De voorgaand besproken werkzame elementen 4, 24, 34, 41, 51 en 61 omvatten ieder, zoals eerder al aangegeven, een verpakking met daarin ten minste éen werkzame stof.
Het materiaal van de verpakking is daarbij dusdanig dat voor wortels van plant 11 de mogelijkheid wordt geboden om door de ten minste ene werkzame stof heen te groeien. Aldus is het mogelijk om de wortels in direct contact te brengen met de ten minste ene werkzame stof dan wel om de wortels in de directe omgeving van de ten minste ene werkzame stof te laten groeien. Aldus kan plant 11 efficiënt gebruik maken van de werkzaamheid van de werkzame stof.
Het materiaal van de verpakking kan doorgangen omvatten die het door deze doorgangen heen groeien van wortels mogelijk maken. De doorgangen moeten enerzijds groot genoeg zijn om voldoende ruimte aan de wortels te bieden maar moeten anderzijds niet zo groot zijn dat via deze doorgangen de werkzame stof op een ongewenst moment, bijvoorbeeld nog voordat het betreffende werkzaam element 4, 24, 34, 41, 51 of 61 is aangebracht tussen plug 3 en opkweekblok 2, 36, 42, 53 of 63 of tussen respectievelijk opkweekblok 2, 36, 42, 53 of 63 en substraatmat 21, 39, 43, 57 of 84, uit de verpakking kan ontwijken. Het is gebleken dat aan voornoemde randvoorwaarden kan worden voldaan indien het materiaal van de verpakking een permeabiliteit voor lucht heeft tussen 2000 en 4000 L/m? * seg, bij voorkeur 2500 en 3700 L/m2 * seg, bij verdere voorkeur tussen 2750 en 3450 L/m2 * seg, bijvoorbeeld 3000 L/m2 * seg. De dikte van het materiaal is gelegen tussen 50 en 500 micron, bij voorkeur 100 en 300 micron, bijvoorbeeld 200 micron.

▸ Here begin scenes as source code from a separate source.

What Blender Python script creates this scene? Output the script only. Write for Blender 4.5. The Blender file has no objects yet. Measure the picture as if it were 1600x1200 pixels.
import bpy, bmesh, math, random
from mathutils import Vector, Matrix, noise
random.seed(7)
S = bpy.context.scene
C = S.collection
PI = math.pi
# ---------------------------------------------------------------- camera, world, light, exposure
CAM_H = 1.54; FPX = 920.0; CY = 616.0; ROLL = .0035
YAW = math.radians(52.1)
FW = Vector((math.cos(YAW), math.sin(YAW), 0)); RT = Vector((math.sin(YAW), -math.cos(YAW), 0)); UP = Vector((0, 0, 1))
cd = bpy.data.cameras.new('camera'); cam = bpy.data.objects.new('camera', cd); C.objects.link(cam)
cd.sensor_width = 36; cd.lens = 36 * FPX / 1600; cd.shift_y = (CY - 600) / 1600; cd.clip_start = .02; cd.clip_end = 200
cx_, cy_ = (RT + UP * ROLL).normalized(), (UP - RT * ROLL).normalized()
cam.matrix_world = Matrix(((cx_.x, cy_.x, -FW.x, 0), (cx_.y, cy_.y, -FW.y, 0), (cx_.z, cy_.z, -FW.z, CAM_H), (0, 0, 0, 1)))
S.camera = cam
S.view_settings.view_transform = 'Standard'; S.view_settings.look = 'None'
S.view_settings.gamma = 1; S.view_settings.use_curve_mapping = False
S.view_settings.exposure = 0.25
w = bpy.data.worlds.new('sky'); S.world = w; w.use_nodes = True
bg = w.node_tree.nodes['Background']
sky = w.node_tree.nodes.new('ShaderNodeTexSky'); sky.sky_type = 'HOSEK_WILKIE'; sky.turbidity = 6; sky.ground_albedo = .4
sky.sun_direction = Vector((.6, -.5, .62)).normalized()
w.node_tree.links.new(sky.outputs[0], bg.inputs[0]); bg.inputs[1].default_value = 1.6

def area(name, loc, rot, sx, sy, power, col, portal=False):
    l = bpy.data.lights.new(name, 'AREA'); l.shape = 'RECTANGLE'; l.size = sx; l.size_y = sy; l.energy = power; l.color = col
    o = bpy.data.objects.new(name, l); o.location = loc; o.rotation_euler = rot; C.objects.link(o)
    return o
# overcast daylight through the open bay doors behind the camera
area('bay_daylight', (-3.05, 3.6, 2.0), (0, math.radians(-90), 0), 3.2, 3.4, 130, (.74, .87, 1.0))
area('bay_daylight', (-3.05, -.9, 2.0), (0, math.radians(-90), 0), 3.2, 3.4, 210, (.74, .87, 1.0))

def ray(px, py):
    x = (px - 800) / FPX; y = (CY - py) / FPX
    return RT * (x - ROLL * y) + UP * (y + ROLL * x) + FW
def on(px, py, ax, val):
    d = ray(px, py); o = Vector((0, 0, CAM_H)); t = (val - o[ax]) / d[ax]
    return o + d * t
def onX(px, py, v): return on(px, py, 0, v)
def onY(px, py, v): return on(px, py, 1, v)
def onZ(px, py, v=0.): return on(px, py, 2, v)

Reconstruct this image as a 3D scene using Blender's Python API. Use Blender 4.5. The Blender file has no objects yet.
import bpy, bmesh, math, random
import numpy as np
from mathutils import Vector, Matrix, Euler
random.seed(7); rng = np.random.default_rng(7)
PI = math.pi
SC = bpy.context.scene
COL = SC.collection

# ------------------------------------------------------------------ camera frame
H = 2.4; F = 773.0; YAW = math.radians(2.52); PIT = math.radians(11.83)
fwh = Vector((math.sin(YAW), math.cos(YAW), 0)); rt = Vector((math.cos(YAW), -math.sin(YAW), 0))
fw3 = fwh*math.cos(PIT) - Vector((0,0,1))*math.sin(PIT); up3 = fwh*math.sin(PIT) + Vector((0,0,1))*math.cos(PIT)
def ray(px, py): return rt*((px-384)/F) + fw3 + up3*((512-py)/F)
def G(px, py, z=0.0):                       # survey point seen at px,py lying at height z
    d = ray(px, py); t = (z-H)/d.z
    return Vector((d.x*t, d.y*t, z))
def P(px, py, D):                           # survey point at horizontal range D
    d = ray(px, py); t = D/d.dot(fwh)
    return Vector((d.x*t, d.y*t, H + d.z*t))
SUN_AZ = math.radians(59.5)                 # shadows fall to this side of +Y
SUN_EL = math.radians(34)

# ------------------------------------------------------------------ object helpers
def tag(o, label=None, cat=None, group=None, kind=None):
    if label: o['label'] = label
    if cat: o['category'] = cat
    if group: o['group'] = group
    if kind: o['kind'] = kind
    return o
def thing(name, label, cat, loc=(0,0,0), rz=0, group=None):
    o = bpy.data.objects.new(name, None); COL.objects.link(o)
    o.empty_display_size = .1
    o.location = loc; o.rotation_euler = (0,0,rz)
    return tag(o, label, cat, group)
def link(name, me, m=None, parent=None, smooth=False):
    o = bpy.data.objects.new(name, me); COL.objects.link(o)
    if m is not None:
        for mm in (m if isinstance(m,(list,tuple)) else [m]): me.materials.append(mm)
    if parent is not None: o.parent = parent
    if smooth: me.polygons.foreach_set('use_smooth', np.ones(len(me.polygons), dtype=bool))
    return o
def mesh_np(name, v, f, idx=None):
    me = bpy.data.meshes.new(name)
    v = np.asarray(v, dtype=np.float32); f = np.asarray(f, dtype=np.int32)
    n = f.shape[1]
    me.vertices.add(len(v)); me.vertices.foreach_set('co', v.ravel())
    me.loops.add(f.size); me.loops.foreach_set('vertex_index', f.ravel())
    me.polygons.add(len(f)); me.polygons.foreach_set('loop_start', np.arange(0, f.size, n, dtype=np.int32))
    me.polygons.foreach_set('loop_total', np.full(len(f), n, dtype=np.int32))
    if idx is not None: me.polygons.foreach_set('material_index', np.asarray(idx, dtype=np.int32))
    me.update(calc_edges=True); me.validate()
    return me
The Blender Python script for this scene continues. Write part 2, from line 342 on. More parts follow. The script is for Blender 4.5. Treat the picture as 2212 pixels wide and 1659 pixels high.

Alternatief kunnen de wortels ook de mogelijkheid geboden worden om door de ten minste ene werkzame stof van het betreffend werkzame element 4,
24, 34, 41, 51 en 81 heen te groeien indien het materiaal van de verpakking van het werkzaam element in water oplosbaar is. Daarbij wordt gebruik gemaakt van het feit dat zowel bij het opkweken als bij het telen van planten regelmatig water wordt toegevoerd aan het betreffende opkweekblok en de betreffende substraatmat, in een mate waarbij het materiaal van het opkweekblok en de substraatmat verzadigd is met water. Onder die omstandigheden zal de verpakking van het werkzaam element oplossen en dus verdwijnen waardoor de inhoud van de verpakking, ofwel de ten minste ene werkzame stof van het betreffend werkzaam element, direct benaderbaar en doorgroeibaar zijn voor de wortels van de betreffende plant.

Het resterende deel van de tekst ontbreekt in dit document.